The way that bookstores and publishers use it, a book has only a couple of months to make its mark. If it doesn't do well enough almost immediately, it might be pulled from the shelves in a matter of weeks. The big chains that kept books on their shelves much longer than the smaller ones before them alleviated that somewhat. (But in the US Borders went under and B & N has severely cut back the number of their stores, so not much help from there anymore.) But there was and is still the problem that the people at the publishing house who keep track of these figures will not buy the next book by an author even if the present book has done well over a period of several months, if it did not sell enough books during that specified period at the beginning. (This happened to Katharine Kerr at one point, but fortunately another publisher picked her up and continued to publish the series.) Note that before computer tracking the publishers would not have had figures on the book immediately, so that by the time they did have sales figures, those sales would encompass several months instead of just weeks. Because of this, they were interested in books that had "legs" -- that continued to sell at a respectable rate (or even became more popular as time went on) so that the sales added up nicely -- and not just books that made a big splash at the beginning.

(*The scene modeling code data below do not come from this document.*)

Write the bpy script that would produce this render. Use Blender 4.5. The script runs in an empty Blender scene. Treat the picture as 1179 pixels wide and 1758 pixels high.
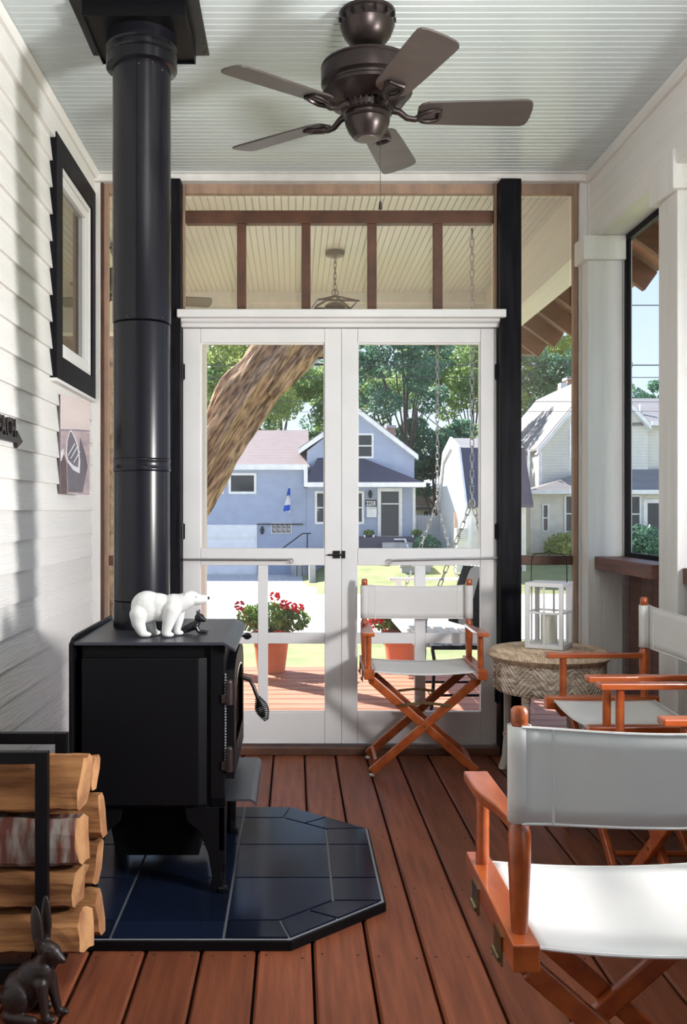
import bpy, bmesh, math, random
import numpy as np
from mathutils import Vector, Matrix
PI = math.pi
sc = bpy.context.scene
C = sc.collection
random.seed(7)
rng = np.random.default_rng(11)

# ------------------------------------------------------------------ camera
F = 1620.0            # focal length in pixels of the 1179x1758 frame
CH = 1.18             # camera height above the porch floor
cam = bpy.data.cameras.new('camera'); camo = bpy.data.objects.new('camera', cam); C.objects.link(camo)
camo.location = (0, 0, CH); camo.rotation_euler = (PI/2, 0, 0)
cam.sensor_fit = 'VERTICAL'; cam.sensor_height = 36; cam.lens = F/1758*36
cam.shift_x = 84.5/1758; cam.shift_y = -2/1758
cam.clip_start = 0.05; cam.clip_end = 400
sc.camera = camo

# ------------------------------------------------------------------ light
sc.view_settings.view_transform = 'Standard'; sc.view_settings.look = 'None'
sc.view_settings.gamma = 1; sc.view_settings.use_curve_mapping = False
sc.view_settings.exposure = 0.40
w = bpy.data.worlds.new('sky'); sc.world = w; w.use_nodes = True
nt = w.node_tree; bg = nt.nodes['Background']
SUN = Vector((-.62, .60, .80)).normalized()
tcw = nt.nodes.new('ShaderNodeTexCoord'); spw = nt.nodes.new('ShaderNodeSeparateXYZ'); rw = nt.nodes.new('ShaderNodeValToRGB')
nt.links.new(tcw.outputs['Generated'], spw.inputs[0]); nt.links.new(spw.outputs['Z'], rw.inputs[0])
cr = rw.color_ramp; cr.elements[0].position = 0; cr.elements[0].color = (.86, .93, 1, 1); cr.elements[1].position = 1; cr.elements[1].color = (.30, .47, .82, 1)
for p_, c_ in ((.12, (.68, .82, 1.)), (.35, (.46, .64, .95))):
    e_ = cr.elements.new(p_); e_.color = (*c_, 1)
nt.links.new(rw.outputs[0], bg.inputs[0]); bg.inputs[1].default_value = 1.02
sl = bpy.data.lights.new('sun', 'SUN'); sl.energy = 12.0; sl.angle = .009; sl.color = (1, .95, .87)
so = bpy.data.objects.new('sun', sl); C.objects.link(so); so.rotation_euler = SUN.to_track_quat('Z', 'Y').to_euler()
def area(name, loc, target, size, power, col=(1, 1, 1), spread=180):
    l = bpy.data.lights.new(name, 'AREA'); l.shape = 'SQUARE'; l.size = size; l.energy = power; l.color = col; l.spread = math.radians(spread)
    o = bpy.data.objects.new(name, l); C.objects.link(o); o.location = loc
    o.rotation_euler = (Vector(loc)-Vector(target)).to_track_quat('Z', 'Y').to_euler()
area('photographers_strobe', (1.86, 1.62, 1.34), (-1.3, 3.55, 1.45), .36, 41, (1, .97, .95), 116)
area('added_ceiling_bounce', (.55, 1.25, 2.30), (.5, 1.45, 2.82), .4, 46, (1, .97, .93), 150)  # added fill lamp aimed at the ceiling, brightens seat and floor

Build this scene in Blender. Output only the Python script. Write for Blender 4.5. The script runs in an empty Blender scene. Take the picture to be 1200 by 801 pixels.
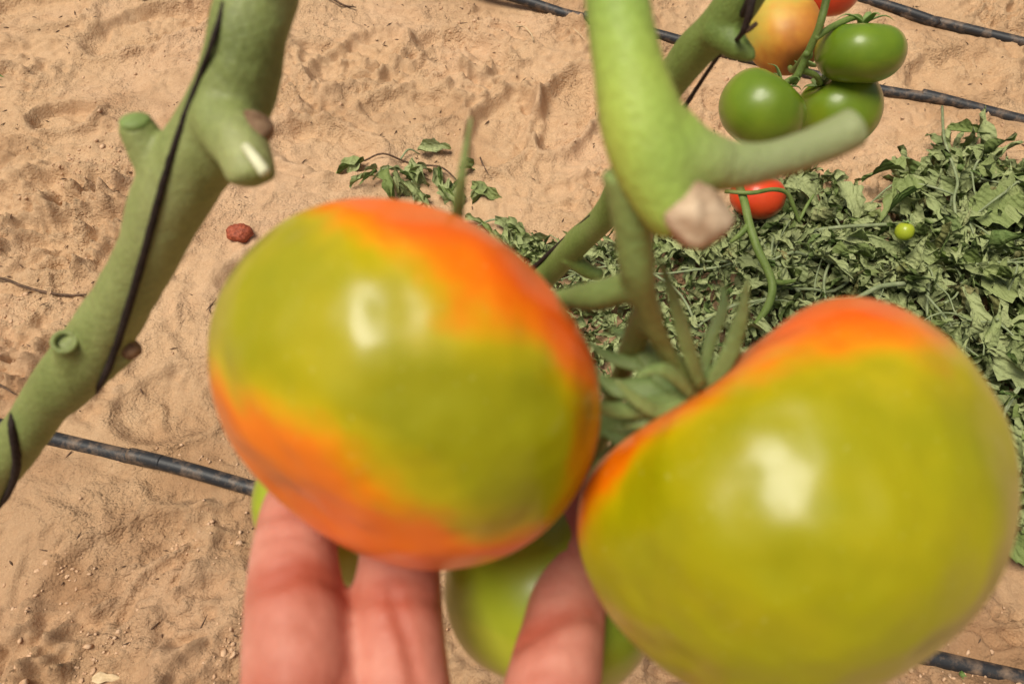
import bpy, bmesh, math, random
import numpy as np
from mathutils import Vector, Matrix

# ------------------------------------------------------------------ camera, sky, sun, exposure
S = bpy.context.scene
C = S.collection
FPX = 942.0                       # focal length in photograph pixels (1200 wide)
PITCH = math.radians(55.0)        # how far the camera looks down
CAM = Vector((0.0, 0.0, 0.80))
cd = bpy.data.cameras.new('camera'); cam = bpy.data.objects.new('camera', cd); C.objects.link(cam)
cam.location = CAM
cam.rotation_euler = (math.pi/2 - PITCH, 0, 0)
cd.sensor_width = 36.0; cd.lens = 36.0*FPX/1200.0
cd.clip_start = 0.005; cd.clip_end = 300
cd.dof.use_dof = True; cd.dof.focus_distance = 0.75; cd.dof.aperture_fstop = 20.0
S.camera = cam

SUN = Vector((-0.29, -0.12, 0.93)).normalized()       # towards the sun
w = bpy.data.worlds.new('World'); S.world = w; w.use_nodes = True
wn = w.node_tree.nodes; wl = w.node_tree.links
sky = wn.new('ShaderNodeTexSky'); sky.sky_type = 'NISHITA'; sky.sun_disc = False
sky.sun_elevation = math.asin(SUN.z); sky.sun_rotation = math.atan2(SUN.x, SUN.y)
sky.air_density = 1.0; sky.dust_density = 6.0; sky.ozone_density = 0.3
wn['Background'].inputs[1].default_value = 0.060
wl.new(sky.outputs[0], wn['Background'].inputs[0])
sl = bpy.data.lights.new('sun', 'SUN'); sl.energy = 3.9; sl.angle = math.radians(32.0); sl.color = (1.0, 0.94, 0.80)
so = bpy.data.objects.new('sun', sl); C.objects.link(so)
so.rotation_euler = SUN.to_track_quat('Z', 'Y').to_euler(); so.location = SUN*5
S.view_settings.view_transform = 'Standard'; S.view_settings.look = 'None'
S.view_settings.exposure = 0.0; S.view_settings.gamma = 1.0

# ------------------------------------------------------------------ helpers
RC = np.array([[1, 0, 0], [0, math.sin(PITCH), -math.cos(PITCH)], [0, math.cos(PITCH), math.sin(PITCH)]])
def CV(v):                         # a direction seen from the photographer: right, up, towards him
    return Vector((RC @ np.array(v, float)).tolist())
def P(x, y, d):                    # pixel of the photograph at depth d metres -> point of the place
    return CAM + CV(((x-600)/FPX*d, (400.5-y)/FPX*d, -d))
def G(x, y, z=0.0):                # pixel -> point on the ground plane
    v = CV(((x-600)/FPX, (400.5-y)/FPX, -1)); t = (z-CAM.z)/v.z
    return CAM + v*t
rnd = random.Random(7)
nrng = np.random.default_rng(11)

def tag(o, label, cat, group=None):
    o['label'] = label; o['category'] = cat
    if group: o['group'] = group
    return o
def thing(name, label, cat, loc, group=None):
    o = bpy.data.objects.new(name, None); C.objects.link(o); o.location = loc
    o.empty_display_size = 0.02
    return tag(o, label, cat, group)
def obj(name, me, mat, parent=None, smooth=True):
    if mat is not None and not me.materials: me.materials.append(mat)
    if smooth:
        me.polygons.foreach_set('use_smooth', [True]*len(me.polygons))
    o = bpy.data.objects.new(name, me); C.objects.link(o)
    if parent is not None:
        o.parent = parent
        o.matrix_parent_inverse = Matrix.Translation(parent.location).inverted() if parent.parent is None else (parent.matrix_parent_inverse.copy() if parent.type == 'MESH' and parent.location.length < 1e-9 else Matrix.Identity(4))
        if parent.parent is not None: o.matrix_parent_inverse = Matrix.Identity(4)
    return o
def mesh(name, vs, fs):
    me = bpy.data.meshes.new(name); me.from_pydata([tuple(v) for v in vs], [], fs); me.update()
    return me

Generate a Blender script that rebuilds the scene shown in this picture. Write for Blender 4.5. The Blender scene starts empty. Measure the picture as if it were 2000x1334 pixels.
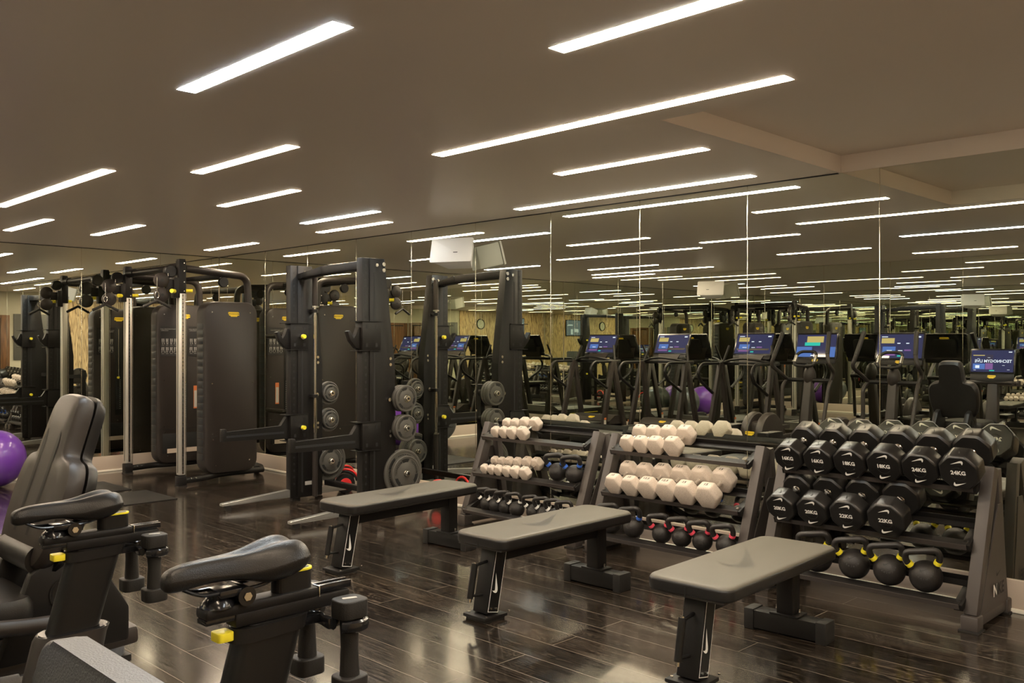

With computer tracking, a lot of midlist authors were squeezed out, or changed their names. For some their initial sales under their new names did well enough for the publishers to keep them on and give them the chance for word-of-mouth to bring in more and more eager readers, establishing a new career (for instance Megan Lindholm writing as Robin Hobb -- cover art by Michael Whelan in the US and John Howe in the UK didn't hurt) but others did not manage those big initial sales figures and went under again.

The issue is even more complex than that, but I'm not going to go into all that here. Suffice to say that I agree with what Janny Wurts said about computer tracking.